Write out all lines holding the word "that".
◆ ◆ ◆ ◆ ◆ ◆ ◆
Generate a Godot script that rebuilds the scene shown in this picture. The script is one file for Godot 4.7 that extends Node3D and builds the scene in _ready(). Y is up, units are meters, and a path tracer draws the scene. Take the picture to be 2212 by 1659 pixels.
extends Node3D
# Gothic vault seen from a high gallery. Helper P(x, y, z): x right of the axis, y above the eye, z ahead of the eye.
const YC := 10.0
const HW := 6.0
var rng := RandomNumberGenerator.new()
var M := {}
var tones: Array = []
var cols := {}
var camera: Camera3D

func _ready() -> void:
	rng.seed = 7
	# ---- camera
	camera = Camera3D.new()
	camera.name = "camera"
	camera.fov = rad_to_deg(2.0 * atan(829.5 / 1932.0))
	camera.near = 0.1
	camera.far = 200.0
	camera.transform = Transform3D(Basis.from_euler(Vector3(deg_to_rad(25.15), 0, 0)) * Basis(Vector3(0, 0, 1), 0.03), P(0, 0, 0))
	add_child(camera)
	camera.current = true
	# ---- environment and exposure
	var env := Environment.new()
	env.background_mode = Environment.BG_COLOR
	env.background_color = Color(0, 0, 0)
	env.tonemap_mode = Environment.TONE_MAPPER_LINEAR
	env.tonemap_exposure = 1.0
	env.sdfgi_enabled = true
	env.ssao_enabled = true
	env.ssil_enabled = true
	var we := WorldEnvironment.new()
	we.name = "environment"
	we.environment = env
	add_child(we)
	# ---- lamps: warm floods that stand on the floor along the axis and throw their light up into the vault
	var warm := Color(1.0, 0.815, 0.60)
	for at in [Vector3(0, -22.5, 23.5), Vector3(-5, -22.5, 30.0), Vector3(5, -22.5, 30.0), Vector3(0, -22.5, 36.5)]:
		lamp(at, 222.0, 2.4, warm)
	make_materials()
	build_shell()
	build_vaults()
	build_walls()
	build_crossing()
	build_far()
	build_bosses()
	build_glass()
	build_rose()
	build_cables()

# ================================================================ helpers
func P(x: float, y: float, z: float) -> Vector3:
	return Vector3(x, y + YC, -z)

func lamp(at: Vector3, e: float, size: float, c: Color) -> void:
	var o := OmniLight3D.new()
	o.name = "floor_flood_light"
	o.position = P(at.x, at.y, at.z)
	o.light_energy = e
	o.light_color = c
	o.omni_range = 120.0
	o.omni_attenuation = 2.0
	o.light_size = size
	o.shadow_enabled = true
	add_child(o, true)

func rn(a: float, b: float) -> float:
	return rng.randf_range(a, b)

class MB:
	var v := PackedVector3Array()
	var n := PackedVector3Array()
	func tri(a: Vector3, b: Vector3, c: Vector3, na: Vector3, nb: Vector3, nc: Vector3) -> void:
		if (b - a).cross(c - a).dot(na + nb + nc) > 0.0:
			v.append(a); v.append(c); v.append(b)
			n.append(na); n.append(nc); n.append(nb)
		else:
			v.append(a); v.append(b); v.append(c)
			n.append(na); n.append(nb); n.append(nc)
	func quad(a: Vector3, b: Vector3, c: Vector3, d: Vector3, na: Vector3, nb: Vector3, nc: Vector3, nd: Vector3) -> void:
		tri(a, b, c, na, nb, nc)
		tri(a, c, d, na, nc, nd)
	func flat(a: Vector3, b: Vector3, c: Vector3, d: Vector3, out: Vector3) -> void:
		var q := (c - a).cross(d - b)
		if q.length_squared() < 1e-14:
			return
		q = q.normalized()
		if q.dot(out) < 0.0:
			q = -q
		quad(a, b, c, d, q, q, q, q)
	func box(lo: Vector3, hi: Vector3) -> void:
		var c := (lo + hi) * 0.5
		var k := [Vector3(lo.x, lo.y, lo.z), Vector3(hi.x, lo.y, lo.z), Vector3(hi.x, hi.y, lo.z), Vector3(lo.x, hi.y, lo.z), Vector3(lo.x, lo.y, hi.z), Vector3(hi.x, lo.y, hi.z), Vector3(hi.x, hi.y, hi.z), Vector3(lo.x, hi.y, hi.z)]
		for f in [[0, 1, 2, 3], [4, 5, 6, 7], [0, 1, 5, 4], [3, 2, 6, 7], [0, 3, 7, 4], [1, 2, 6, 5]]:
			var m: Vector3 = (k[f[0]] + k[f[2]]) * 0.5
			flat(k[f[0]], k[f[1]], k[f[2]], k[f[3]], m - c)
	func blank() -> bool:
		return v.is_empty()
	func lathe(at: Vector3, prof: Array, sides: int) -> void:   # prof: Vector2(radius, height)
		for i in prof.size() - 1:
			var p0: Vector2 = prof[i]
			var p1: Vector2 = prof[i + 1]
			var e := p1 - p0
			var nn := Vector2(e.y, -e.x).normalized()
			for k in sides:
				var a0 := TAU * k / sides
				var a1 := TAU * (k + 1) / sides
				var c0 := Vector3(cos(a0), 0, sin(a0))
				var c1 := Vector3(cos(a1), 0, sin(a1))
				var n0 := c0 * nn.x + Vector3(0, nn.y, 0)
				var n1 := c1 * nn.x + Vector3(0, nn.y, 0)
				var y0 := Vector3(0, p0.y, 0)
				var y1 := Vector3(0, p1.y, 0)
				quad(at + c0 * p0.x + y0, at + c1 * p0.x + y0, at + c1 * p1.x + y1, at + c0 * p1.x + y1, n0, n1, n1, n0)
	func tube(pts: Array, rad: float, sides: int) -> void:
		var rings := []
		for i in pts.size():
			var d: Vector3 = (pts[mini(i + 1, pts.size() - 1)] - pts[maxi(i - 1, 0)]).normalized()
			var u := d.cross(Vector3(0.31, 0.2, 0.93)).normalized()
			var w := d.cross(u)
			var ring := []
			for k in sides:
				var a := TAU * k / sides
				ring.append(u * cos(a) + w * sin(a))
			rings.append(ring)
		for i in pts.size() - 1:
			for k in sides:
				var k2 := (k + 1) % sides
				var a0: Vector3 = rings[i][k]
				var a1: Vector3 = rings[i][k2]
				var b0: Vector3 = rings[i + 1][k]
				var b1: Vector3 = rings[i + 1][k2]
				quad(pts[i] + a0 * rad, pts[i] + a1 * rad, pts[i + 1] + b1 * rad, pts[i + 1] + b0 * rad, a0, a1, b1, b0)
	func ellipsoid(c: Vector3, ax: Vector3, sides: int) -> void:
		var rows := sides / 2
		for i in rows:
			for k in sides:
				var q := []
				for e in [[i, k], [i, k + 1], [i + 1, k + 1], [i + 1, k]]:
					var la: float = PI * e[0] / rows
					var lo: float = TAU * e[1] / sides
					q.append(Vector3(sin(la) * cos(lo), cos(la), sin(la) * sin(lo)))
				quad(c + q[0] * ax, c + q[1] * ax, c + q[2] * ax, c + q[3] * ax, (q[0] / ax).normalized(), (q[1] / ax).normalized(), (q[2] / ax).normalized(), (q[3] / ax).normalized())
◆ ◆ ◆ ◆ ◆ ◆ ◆
### The completed task
Generate a Godot script that rebuilds the scene shown in this picture. The script is one file for Godot 4.7 that extends Node3D and builds the scene in _ready(). Y is up, units are meters, and a path tracer draws the scene. Take the picture to be 2212 by 1659 pixels.
	# ---- lamps: warm floods that stand on the floor along the axis and throw their light up into the vault